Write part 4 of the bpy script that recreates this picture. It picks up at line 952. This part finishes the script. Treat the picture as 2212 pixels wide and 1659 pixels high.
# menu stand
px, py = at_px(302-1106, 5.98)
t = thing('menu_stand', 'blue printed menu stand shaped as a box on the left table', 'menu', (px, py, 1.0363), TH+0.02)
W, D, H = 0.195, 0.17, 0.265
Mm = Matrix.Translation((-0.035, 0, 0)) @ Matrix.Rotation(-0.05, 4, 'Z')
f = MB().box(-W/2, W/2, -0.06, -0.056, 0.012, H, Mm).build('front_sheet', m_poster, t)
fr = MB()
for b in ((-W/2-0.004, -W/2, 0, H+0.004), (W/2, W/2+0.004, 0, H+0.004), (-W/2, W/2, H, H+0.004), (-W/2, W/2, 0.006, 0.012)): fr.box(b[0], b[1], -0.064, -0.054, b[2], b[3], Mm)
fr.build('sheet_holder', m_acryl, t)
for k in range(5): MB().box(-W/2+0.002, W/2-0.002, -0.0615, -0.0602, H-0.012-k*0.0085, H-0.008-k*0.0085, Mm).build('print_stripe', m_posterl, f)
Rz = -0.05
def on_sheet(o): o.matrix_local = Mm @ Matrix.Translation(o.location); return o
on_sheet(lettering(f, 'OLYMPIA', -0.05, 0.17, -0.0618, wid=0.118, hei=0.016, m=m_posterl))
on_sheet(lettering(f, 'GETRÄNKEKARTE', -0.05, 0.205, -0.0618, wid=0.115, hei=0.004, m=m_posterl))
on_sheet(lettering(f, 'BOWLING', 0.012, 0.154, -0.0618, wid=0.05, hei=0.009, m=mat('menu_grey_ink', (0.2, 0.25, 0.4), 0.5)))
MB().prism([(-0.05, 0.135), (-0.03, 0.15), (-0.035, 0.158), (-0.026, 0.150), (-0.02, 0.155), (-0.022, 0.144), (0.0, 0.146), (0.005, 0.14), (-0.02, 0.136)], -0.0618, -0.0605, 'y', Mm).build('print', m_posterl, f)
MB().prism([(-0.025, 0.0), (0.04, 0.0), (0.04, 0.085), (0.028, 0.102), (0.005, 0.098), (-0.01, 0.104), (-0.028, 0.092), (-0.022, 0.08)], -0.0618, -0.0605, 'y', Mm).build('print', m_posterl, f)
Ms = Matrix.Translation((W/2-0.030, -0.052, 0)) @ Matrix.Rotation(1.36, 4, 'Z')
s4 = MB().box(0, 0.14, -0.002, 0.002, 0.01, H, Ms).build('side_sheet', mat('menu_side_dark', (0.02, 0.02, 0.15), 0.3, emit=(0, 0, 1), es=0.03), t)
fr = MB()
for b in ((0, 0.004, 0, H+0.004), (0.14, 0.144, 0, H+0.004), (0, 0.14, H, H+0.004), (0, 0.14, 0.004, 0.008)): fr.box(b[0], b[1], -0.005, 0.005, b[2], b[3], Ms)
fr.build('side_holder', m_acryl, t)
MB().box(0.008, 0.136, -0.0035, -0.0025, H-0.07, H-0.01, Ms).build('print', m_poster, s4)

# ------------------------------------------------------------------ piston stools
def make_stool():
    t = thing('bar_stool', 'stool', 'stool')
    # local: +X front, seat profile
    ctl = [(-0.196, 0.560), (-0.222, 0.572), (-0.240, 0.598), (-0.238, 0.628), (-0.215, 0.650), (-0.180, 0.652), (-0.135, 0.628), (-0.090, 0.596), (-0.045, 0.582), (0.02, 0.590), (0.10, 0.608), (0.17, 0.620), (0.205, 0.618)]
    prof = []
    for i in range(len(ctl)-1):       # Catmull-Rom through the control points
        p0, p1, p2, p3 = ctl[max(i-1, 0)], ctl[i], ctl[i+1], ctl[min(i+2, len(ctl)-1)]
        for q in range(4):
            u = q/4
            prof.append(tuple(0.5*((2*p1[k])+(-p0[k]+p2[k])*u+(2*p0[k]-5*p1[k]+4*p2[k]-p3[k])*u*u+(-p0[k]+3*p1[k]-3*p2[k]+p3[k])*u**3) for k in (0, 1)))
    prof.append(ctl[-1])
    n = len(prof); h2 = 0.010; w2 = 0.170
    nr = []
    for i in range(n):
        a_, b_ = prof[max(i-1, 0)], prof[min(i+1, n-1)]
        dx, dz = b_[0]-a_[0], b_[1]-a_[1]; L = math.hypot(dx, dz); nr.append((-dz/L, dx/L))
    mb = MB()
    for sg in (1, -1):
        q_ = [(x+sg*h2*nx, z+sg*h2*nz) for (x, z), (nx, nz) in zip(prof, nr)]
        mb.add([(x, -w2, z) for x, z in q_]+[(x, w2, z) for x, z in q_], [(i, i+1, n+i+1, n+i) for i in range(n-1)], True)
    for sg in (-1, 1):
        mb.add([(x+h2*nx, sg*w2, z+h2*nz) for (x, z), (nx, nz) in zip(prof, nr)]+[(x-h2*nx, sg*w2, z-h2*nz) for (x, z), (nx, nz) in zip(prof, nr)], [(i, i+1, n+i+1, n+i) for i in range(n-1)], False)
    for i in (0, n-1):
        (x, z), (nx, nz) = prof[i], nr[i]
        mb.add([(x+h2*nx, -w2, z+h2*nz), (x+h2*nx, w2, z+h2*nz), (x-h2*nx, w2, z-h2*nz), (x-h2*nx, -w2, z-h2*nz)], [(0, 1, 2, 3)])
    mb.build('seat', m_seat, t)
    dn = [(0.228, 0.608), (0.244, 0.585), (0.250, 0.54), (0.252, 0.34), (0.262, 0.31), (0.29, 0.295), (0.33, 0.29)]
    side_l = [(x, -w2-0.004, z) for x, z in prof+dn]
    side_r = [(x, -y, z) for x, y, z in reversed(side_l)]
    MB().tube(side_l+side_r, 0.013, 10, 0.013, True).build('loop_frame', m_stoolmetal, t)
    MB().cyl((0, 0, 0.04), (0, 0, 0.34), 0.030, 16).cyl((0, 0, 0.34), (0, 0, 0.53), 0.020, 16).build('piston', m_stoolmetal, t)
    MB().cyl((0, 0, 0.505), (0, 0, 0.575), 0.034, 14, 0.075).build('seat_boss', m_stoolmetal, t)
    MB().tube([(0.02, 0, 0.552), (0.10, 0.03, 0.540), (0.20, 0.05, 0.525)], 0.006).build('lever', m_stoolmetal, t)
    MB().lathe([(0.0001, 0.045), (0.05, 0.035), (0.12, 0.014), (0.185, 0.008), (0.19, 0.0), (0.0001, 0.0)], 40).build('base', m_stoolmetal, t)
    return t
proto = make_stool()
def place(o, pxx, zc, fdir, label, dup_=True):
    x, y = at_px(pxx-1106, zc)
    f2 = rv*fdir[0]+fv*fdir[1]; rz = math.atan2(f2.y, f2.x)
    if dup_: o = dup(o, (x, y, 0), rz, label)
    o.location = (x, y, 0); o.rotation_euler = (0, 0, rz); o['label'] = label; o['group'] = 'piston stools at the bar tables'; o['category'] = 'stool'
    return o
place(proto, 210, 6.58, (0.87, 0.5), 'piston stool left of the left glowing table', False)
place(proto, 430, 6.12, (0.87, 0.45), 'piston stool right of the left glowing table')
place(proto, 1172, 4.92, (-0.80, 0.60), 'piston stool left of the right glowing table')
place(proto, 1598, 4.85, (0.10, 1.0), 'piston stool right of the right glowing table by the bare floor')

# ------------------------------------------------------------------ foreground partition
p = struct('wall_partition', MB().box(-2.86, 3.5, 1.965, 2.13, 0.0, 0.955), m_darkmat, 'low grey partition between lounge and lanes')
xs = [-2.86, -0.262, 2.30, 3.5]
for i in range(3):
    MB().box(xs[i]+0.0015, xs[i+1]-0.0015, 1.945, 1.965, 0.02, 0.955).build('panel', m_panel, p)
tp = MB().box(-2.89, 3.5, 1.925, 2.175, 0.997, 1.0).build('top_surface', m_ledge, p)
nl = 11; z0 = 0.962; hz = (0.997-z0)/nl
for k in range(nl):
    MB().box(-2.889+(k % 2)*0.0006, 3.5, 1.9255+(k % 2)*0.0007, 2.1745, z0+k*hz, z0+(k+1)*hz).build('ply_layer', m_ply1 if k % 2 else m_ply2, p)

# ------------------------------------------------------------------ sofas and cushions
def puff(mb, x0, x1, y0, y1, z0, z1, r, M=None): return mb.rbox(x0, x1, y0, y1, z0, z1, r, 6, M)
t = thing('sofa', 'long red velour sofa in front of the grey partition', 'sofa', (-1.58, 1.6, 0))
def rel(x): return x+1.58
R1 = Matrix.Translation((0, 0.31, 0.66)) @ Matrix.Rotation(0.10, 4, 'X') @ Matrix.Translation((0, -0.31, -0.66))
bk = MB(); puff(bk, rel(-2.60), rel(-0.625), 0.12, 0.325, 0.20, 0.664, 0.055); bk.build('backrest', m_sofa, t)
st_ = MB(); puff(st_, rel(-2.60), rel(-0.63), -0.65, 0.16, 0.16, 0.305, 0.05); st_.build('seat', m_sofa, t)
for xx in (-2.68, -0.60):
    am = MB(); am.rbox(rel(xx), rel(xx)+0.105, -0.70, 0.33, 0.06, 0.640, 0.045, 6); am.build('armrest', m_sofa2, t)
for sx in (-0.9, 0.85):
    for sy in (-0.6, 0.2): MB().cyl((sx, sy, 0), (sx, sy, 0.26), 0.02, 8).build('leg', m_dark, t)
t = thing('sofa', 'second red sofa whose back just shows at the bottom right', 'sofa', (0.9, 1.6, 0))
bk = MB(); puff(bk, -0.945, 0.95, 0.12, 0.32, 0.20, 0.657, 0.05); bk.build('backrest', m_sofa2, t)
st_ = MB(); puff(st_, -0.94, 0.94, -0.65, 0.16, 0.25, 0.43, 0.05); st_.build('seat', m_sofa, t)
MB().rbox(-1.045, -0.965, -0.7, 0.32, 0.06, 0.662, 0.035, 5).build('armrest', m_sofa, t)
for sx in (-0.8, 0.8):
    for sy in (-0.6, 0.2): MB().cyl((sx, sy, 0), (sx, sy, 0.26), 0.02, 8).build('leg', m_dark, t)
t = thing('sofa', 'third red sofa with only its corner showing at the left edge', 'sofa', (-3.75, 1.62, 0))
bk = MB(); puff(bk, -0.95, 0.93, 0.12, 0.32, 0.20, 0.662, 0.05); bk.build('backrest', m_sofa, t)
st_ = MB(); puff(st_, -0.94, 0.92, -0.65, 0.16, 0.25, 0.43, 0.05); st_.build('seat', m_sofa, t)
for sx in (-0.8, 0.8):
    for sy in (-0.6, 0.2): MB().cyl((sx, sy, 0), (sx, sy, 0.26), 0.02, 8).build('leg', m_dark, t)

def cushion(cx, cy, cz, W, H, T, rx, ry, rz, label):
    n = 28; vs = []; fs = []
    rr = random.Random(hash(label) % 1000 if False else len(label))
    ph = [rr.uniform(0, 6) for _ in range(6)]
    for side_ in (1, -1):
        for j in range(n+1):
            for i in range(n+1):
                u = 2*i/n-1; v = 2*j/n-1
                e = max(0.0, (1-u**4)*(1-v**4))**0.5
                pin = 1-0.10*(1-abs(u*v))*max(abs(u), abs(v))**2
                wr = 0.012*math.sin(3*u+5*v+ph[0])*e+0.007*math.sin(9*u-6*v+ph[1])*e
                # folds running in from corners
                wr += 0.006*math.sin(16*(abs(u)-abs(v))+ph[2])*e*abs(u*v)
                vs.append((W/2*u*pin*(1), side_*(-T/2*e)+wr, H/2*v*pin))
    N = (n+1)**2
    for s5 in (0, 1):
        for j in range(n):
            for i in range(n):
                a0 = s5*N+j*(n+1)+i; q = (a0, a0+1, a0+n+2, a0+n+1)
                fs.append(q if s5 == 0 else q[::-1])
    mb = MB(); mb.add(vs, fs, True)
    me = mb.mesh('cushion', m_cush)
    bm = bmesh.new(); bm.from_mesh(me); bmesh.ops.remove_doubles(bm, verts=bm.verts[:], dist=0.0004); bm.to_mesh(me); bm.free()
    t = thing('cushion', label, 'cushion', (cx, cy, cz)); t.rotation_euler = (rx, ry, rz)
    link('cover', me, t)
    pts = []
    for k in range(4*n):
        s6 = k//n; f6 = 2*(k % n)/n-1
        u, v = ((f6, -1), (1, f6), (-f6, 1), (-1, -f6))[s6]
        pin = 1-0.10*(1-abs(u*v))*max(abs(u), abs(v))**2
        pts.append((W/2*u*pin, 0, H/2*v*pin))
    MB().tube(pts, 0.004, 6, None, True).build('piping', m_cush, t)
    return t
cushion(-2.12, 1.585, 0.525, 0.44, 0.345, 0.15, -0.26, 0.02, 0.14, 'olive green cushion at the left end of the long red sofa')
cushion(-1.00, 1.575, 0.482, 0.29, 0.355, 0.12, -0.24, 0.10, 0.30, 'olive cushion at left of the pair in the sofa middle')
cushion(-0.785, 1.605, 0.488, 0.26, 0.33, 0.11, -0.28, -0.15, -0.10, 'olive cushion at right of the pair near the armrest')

────────

▸ Short exercise: In the listing above, find the line containing "xs = [-2.86, -0.262, 2.30, 3.5]" and the line containing "0.955).build('panel', m_panel, p)". Output them and every line between, exactly, and nothing else.

▸ Result for this task:
xs = [-2.86, -0.262, 2.30, 3.5]
for i in range(3):
    MB().box(xs[i]+0.0015, xs[i+1]-0.0015, 1.945, 1.965, 0.02, 0.955).build('panel', m_panel, p)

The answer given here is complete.